§ **Problem description**
The material below holds pictures; leave them out and reproduce exactly the lines from the one with "Recreate this scene" through the one with "except Exception: pass", inclusive.
··· Input material ···
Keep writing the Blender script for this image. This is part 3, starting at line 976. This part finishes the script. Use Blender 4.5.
···
··· Input material ···
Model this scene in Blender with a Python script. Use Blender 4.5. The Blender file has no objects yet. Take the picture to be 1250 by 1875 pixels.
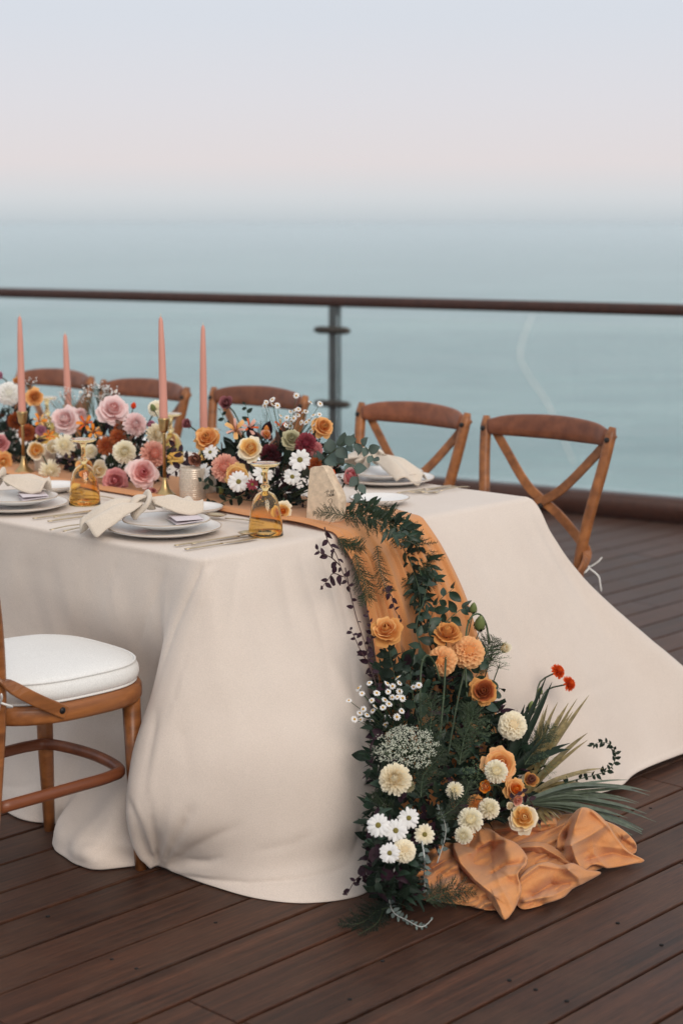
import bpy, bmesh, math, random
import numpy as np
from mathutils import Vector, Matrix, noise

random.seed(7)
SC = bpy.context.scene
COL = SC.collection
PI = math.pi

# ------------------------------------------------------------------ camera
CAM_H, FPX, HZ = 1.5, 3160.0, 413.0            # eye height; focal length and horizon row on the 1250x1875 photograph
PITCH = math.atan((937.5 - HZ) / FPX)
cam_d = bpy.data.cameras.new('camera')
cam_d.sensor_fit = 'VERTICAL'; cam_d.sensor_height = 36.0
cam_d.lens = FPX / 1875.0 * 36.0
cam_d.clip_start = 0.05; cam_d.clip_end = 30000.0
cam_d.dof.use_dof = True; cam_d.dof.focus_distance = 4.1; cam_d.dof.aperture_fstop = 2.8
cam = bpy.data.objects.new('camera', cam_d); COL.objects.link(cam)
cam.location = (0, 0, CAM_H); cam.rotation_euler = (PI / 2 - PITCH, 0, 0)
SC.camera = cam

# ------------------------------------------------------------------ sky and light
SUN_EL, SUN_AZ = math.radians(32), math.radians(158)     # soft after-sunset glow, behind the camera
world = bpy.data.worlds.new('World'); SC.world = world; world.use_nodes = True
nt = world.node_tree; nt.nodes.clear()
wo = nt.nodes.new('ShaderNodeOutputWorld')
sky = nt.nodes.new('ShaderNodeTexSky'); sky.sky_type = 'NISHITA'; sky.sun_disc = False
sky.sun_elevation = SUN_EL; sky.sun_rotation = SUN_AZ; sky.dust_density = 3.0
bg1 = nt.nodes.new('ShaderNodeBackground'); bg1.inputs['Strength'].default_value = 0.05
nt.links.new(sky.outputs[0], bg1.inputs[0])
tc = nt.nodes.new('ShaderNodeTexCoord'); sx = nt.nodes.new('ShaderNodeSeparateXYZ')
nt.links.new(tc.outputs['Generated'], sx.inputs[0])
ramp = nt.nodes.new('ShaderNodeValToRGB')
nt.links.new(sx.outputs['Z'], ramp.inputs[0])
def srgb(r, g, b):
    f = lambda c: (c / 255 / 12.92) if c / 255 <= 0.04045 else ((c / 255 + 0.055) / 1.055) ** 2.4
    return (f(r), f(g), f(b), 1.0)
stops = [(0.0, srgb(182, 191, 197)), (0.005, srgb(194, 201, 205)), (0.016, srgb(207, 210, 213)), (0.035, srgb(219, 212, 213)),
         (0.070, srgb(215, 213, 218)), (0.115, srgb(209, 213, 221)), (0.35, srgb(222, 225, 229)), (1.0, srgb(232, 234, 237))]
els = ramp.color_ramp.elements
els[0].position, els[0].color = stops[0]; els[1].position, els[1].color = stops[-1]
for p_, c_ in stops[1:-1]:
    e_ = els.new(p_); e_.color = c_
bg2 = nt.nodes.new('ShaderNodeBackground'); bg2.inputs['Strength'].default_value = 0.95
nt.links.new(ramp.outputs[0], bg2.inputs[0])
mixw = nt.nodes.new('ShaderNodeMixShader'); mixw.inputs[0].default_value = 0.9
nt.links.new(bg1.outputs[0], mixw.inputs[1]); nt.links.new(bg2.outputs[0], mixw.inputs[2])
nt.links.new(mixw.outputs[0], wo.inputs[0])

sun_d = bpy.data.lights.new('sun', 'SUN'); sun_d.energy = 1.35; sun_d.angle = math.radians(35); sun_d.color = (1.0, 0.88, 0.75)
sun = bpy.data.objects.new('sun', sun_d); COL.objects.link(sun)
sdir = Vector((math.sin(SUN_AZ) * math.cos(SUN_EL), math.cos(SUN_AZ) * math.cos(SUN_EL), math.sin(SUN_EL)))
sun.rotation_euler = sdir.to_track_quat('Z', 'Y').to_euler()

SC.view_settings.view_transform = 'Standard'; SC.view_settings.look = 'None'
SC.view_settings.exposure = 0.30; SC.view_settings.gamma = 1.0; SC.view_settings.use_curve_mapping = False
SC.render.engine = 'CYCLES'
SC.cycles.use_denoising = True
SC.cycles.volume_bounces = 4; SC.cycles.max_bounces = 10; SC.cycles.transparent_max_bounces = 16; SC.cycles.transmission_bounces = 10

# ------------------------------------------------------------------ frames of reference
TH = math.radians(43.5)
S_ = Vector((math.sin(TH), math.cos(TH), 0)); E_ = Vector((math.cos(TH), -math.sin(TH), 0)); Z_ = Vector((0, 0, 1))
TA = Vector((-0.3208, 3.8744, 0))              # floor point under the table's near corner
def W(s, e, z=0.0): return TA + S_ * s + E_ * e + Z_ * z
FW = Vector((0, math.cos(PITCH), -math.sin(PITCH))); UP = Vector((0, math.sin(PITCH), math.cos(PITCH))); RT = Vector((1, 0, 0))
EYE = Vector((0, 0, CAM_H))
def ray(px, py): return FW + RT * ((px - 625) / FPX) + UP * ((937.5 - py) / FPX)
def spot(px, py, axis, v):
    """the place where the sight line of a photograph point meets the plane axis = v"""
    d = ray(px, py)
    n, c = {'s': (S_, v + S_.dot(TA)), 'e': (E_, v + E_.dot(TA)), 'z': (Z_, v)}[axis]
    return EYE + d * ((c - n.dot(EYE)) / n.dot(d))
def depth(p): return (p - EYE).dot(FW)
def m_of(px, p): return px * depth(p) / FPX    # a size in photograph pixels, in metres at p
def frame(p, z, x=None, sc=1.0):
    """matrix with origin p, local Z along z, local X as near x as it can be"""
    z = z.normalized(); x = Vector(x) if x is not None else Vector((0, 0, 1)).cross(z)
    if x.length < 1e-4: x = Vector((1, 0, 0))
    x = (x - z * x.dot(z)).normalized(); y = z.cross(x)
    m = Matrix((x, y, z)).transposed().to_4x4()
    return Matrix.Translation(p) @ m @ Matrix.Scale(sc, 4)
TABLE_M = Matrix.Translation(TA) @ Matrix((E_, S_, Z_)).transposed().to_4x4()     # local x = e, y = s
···
··· Input material ···
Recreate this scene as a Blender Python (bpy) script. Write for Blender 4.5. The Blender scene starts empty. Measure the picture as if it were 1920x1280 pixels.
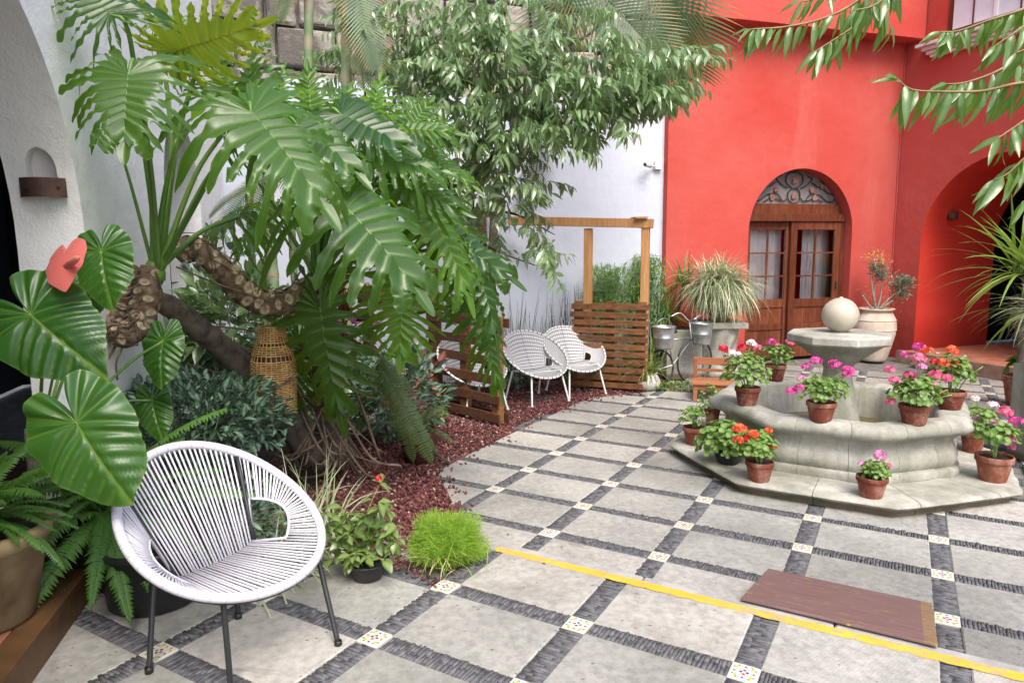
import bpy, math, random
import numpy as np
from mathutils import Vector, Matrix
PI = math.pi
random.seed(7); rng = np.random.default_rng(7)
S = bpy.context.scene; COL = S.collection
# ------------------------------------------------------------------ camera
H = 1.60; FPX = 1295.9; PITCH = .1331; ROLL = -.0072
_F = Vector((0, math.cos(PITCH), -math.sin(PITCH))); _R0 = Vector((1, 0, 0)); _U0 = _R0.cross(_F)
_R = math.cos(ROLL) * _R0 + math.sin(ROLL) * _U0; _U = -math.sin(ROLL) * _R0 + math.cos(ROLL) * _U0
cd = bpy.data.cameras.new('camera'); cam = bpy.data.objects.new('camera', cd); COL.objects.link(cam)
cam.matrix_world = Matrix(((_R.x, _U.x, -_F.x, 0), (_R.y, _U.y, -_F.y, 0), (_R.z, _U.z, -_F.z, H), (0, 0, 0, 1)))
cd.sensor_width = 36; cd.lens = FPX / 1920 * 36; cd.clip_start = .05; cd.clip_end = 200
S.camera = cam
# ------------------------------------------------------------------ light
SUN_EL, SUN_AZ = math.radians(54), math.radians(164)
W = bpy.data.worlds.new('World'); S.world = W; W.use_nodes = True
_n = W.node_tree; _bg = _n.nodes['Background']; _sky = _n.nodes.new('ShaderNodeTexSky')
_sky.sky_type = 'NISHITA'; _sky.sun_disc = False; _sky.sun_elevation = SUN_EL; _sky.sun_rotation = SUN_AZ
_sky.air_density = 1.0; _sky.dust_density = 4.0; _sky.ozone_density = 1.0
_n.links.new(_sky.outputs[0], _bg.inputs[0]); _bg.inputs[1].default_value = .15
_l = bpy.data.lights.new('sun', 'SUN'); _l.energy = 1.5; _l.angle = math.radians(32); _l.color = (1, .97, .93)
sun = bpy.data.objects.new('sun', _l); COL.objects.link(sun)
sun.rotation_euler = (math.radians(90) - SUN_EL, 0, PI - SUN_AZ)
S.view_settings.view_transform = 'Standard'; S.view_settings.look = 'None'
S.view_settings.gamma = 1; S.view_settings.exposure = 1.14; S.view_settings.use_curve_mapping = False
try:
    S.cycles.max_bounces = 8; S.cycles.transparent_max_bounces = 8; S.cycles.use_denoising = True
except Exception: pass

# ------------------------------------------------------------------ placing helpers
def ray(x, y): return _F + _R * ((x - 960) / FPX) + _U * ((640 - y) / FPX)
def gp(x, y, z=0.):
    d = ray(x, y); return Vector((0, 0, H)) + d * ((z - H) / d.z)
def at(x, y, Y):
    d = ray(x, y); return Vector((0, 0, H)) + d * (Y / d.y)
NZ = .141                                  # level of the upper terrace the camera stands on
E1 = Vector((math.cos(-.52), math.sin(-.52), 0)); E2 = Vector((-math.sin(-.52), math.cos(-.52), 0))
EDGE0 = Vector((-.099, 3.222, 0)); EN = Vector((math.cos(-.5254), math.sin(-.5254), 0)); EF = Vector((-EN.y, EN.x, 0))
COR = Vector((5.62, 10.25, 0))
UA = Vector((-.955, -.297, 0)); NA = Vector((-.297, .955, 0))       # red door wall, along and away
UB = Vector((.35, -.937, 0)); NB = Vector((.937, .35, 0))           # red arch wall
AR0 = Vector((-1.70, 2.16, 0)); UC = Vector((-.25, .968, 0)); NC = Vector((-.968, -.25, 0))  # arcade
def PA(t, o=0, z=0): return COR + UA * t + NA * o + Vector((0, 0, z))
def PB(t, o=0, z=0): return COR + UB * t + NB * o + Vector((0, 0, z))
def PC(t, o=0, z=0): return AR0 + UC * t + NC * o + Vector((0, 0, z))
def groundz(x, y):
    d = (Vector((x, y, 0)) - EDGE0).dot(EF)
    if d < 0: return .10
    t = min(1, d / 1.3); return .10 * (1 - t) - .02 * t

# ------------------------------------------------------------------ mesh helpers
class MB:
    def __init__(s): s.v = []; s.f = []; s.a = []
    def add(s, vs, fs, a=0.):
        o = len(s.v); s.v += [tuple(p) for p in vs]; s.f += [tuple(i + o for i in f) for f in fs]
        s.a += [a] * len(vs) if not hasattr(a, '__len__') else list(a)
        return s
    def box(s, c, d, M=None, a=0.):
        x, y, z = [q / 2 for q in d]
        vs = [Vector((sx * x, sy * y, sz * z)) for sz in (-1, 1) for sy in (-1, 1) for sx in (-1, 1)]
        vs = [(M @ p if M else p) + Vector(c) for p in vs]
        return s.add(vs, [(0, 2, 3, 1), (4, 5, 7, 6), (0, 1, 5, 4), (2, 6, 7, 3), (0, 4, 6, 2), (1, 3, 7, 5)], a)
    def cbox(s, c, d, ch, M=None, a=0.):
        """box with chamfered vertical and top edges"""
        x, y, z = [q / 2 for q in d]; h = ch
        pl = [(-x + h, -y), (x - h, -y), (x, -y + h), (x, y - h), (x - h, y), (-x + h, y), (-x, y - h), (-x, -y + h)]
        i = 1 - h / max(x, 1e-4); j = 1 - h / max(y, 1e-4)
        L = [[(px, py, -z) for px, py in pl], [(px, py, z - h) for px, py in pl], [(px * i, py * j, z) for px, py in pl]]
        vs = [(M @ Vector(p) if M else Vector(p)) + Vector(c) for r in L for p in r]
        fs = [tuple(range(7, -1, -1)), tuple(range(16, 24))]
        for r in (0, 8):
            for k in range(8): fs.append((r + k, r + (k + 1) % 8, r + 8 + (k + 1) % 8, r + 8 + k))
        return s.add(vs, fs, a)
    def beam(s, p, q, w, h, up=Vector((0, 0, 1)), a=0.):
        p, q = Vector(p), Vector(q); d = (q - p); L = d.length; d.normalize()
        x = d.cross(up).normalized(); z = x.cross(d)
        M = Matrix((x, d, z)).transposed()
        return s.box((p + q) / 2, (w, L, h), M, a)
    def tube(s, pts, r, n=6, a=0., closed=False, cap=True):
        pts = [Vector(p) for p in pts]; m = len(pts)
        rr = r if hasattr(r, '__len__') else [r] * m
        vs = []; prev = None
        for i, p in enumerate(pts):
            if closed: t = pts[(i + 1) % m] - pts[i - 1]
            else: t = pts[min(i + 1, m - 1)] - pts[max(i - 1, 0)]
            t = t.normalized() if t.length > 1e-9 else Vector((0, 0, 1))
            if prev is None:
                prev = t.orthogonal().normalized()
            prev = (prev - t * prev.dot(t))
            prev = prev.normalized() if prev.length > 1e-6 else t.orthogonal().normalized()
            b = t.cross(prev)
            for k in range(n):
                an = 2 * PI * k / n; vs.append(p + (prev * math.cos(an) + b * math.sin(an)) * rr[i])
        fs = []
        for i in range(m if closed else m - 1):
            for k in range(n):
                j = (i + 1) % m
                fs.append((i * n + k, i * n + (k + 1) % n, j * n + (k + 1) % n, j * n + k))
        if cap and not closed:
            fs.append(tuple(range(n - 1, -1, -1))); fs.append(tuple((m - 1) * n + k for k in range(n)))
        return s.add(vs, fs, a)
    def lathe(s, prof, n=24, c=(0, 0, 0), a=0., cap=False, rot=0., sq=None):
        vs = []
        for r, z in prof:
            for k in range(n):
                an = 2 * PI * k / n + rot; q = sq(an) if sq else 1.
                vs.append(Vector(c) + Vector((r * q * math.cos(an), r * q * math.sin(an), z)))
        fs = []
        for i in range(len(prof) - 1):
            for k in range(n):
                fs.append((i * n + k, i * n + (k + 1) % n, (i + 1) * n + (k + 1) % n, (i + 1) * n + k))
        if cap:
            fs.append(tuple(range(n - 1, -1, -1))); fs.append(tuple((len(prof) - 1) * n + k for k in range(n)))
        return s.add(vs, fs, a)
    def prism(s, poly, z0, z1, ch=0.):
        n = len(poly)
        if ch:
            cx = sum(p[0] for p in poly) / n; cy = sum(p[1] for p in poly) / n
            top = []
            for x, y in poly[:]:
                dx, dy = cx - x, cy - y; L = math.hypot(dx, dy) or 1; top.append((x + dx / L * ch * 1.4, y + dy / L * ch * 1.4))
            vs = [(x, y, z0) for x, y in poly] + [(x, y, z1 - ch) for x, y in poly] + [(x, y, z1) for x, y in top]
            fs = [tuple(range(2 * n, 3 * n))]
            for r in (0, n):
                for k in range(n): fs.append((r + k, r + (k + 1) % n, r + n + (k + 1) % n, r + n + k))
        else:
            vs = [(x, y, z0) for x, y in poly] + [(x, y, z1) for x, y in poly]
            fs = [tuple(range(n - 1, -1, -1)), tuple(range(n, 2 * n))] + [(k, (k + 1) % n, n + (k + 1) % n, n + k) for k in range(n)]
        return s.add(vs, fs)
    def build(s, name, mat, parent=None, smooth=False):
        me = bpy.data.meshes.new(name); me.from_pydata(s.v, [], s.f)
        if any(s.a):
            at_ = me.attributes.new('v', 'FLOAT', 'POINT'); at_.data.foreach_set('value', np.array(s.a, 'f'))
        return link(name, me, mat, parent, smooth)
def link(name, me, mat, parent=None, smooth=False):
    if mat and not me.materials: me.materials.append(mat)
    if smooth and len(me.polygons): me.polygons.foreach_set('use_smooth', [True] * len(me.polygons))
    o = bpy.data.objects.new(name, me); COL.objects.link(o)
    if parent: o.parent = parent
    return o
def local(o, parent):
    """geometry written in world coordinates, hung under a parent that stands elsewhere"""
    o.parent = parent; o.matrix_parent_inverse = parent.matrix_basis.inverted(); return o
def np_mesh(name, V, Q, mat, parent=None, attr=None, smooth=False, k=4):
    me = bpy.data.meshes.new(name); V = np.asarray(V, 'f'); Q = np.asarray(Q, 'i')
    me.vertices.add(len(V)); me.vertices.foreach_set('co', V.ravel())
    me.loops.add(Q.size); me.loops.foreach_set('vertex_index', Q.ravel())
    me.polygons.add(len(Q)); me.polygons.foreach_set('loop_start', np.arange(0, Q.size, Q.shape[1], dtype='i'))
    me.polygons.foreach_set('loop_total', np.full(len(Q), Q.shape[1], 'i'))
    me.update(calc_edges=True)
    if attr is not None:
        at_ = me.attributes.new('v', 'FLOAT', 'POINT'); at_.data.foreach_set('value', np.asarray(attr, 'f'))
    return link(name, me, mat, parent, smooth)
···
§ **Worked solution**
Recreate this scene as a Blender Python (bpy) script. Write for Blender 4.5. The Blender scene starts empty. Measure the picture as if it were 1920x1280 pixels.
import bpy, math, random
import numpy as np
from mathutils import Vector, Matrix
PI = math.pi
random.seed(7); rng = np.random.default_rng(7)
S = bpy.context.scene; COL = S.collection
# ------------------------------------------------------------------ camera
H = 1.60; FPX = 1295.9; PITCH = .1331; ROLL = -.0072
_F = Vector((0, math.cos(PITCH), -math.sin(PITCH))); _R0 = Vector((1, 0, 0)); _U0 = _R0.cross(_F)
_R = math.cos(ROLL) * _R0 + math.sin(ROLL) * _U0; _U = -math.sin(ROLL) * _R0 + math.cos(ROLL) * _U0
cd = bpy.data.cameras.new('camera'); cam = bpy.data.objects.new('camera', cd); COL.objects.link(cam)
cam.matrix_world = Matrix(((_R.x, _U.x, -_F.x, 0), (_R.y, _U.y, -_F.y, 0), (_R.z, _U.z, -_F.z, H), (0, 0, 0, 1)))
cd.sensor_width = 36; cd.lens = FPX / 1920 * 36; cd.clip_start = .05; cd.clip_end = 200
S.camera = cam
# ------------------------------------------------------------------ light
SUN_EL, SUN_AZ = math.radians(54), math.radians(164)
W = bpy.data.worlds.new('World'); S.world = W; W.use_nodes = True
_n = W.node_tree; _bg = _n.nodes['Background']; _sky = _n.nodes.new('ShaderNodeTexSky')
_sky.sky_type = 'NISHITA'; _sky.sun_disc = False; _sky.sun_elevation = SUN_EL; _sky.sun_rotation = SUN_AZ
_sky.air_density = 1.0; _sky.dust_density = 4.0; _sky.ozone_density = 1.0
_n.links.new(_sky.outputs[0], _bg.inputs[0]); _bg.inputs[1].default_value = .15
_l = bpy.data.lights.new('sun', 'SUN'); _l.energy = 1.5; _l.angle = math.radians(32); _l.color = (1, .97, .93)
sun = bpy.data.objects.new('sun', _l); COL.objects.link(sun)
sun.rotation_euler = (math.radians(90) - SUN_EL, 0, PI - SUN_AZ)
S.view_settings.view_transform = 'Standard'; S.view_settings.look = 'None'
S.view_settings.gamma = 1; S.view_settings.exposure = 1.14; S.view_settings.use_curve_mapping = False
try:
    S.cycles.max_bounces = 8; S.cycles.transparent_max_bounces = 8; S.cycles.use_denoising = True
except Exception: pass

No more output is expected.